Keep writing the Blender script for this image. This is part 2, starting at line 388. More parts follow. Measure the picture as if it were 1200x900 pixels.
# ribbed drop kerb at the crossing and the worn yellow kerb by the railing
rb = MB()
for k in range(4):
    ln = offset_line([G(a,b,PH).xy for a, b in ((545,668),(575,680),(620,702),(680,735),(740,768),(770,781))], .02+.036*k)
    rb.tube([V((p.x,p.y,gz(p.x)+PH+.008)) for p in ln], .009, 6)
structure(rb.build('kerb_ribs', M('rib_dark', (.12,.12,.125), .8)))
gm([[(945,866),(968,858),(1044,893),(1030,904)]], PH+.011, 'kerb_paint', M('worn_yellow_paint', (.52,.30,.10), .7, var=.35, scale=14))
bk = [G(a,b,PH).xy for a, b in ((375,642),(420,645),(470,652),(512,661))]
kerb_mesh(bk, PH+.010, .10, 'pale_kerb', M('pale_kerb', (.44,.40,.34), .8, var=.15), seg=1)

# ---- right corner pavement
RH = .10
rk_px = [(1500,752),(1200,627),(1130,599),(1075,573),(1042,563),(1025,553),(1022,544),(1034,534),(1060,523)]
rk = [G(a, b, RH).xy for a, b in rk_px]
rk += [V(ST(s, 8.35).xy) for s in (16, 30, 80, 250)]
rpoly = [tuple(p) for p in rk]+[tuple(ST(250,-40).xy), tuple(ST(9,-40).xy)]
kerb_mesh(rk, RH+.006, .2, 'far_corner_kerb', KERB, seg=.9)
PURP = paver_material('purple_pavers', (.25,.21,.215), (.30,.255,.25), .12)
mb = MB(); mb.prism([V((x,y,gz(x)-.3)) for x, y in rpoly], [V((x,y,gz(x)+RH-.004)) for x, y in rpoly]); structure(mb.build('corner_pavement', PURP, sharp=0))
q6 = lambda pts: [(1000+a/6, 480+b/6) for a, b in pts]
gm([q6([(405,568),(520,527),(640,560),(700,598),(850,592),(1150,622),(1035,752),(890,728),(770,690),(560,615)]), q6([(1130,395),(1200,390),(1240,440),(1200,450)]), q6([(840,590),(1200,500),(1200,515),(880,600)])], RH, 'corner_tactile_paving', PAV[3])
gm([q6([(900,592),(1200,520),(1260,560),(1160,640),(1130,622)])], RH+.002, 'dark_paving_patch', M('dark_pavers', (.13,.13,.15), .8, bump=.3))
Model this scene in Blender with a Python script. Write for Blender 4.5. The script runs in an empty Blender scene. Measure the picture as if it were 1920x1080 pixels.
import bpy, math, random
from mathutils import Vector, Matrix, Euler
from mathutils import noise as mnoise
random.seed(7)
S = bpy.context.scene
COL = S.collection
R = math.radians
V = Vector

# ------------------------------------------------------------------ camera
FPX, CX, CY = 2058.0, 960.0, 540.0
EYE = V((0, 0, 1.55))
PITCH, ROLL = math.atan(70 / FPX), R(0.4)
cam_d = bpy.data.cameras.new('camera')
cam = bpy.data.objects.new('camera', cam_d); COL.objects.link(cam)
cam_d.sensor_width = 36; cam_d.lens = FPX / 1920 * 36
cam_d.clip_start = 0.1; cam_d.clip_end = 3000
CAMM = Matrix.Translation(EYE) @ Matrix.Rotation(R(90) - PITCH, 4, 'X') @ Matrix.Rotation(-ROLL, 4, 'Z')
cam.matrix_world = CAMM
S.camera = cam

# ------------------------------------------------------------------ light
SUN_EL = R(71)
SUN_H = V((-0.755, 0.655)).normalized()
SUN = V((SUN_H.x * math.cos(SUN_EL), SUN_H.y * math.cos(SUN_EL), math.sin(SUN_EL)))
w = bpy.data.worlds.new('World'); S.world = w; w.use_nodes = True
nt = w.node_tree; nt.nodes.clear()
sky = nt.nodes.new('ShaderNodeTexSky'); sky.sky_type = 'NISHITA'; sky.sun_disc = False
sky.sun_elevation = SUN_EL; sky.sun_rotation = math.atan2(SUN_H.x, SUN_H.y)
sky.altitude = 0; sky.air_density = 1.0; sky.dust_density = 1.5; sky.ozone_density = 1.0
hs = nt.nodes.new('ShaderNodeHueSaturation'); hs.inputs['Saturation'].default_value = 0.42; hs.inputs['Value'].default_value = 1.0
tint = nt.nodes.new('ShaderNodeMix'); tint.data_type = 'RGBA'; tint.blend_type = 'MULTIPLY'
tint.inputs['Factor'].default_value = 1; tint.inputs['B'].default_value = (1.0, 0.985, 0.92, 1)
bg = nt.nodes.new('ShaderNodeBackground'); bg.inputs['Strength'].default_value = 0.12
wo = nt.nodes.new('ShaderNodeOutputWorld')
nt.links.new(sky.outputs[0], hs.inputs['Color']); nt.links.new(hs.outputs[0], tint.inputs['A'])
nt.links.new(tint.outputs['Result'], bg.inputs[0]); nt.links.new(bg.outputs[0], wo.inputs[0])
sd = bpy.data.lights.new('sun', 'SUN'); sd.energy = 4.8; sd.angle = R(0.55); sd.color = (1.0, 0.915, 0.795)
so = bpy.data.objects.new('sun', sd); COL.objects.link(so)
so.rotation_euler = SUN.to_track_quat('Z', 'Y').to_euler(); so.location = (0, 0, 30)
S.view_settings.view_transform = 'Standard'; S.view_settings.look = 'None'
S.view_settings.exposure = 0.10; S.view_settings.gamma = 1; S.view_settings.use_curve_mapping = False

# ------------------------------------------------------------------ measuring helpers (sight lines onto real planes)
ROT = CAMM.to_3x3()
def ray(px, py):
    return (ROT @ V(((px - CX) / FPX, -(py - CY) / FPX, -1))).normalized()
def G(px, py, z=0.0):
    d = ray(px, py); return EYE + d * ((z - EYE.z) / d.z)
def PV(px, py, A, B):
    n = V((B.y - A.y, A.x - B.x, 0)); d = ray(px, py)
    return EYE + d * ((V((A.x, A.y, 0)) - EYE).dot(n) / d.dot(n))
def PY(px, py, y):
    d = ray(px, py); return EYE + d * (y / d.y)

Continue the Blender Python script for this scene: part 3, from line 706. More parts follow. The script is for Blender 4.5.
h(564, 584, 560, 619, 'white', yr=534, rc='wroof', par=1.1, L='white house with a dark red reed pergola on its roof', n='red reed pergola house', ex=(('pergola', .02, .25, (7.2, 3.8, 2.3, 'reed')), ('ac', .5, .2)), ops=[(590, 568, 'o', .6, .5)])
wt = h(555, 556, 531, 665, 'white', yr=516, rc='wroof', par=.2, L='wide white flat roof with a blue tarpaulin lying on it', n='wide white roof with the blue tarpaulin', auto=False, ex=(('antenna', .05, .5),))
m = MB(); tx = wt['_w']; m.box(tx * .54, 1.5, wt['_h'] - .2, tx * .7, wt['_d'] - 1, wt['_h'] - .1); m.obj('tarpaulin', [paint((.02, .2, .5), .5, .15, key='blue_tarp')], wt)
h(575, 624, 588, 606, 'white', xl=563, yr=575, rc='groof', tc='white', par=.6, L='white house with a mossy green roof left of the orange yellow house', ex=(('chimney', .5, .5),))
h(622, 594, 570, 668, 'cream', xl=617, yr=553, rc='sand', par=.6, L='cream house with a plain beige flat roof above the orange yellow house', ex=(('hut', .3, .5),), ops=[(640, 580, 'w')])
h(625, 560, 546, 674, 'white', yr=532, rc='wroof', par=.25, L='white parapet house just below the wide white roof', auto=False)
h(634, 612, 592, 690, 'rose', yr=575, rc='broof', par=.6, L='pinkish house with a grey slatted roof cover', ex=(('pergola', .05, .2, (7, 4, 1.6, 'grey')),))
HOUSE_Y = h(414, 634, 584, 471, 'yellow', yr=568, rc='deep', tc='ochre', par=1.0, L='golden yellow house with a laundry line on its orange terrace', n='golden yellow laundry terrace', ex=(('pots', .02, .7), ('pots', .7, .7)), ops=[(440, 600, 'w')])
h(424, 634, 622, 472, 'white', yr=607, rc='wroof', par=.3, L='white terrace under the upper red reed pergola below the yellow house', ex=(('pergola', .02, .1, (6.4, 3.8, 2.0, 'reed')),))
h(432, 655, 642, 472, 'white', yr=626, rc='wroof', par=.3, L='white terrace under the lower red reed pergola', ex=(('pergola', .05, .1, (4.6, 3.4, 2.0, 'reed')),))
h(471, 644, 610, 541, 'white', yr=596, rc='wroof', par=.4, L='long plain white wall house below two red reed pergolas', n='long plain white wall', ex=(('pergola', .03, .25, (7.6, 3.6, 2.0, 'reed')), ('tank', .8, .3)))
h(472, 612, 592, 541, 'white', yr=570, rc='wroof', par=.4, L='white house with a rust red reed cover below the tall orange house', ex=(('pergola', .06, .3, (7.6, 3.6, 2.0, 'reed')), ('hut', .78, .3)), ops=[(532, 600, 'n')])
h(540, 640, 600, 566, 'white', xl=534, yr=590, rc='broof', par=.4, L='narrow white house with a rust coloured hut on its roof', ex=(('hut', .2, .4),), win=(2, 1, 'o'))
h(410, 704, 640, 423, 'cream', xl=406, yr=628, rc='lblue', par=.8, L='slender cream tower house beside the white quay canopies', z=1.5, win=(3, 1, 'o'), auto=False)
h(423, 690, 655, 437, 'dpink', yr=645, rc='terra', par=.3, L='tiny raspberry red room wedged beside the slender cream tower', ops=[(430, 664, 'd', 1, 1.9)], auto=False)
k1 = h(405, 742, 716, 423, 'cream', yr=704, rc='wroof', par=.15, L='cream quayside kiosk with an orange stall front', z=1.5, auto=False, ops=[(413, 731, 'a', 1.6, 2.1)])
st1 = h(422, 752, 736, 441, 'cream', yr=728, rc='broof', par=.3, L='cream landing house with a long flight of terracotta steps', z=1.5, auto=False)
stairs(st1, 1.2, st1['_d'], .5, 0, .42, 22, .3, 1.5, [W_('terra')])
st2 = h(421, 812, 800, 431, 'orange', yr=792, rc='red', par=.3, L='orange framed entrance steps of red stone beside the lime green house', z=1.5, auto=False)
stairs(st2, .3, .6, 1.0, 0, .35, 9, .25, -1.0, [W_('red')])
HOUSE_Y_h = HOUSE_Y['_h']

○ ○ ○

Copy every line of the listing that contains the word "Python".

## CORRECT RESULT
Model this scene in Blender with a Python script. Write for Blender 4.5. The script runs in an empty Blender scene. Measure the picture as if it were 1920x1080 pixels.
Continue the Blender Python script for this scene: part 3, from line 706. More parts follow. The script is for Blender 4.5.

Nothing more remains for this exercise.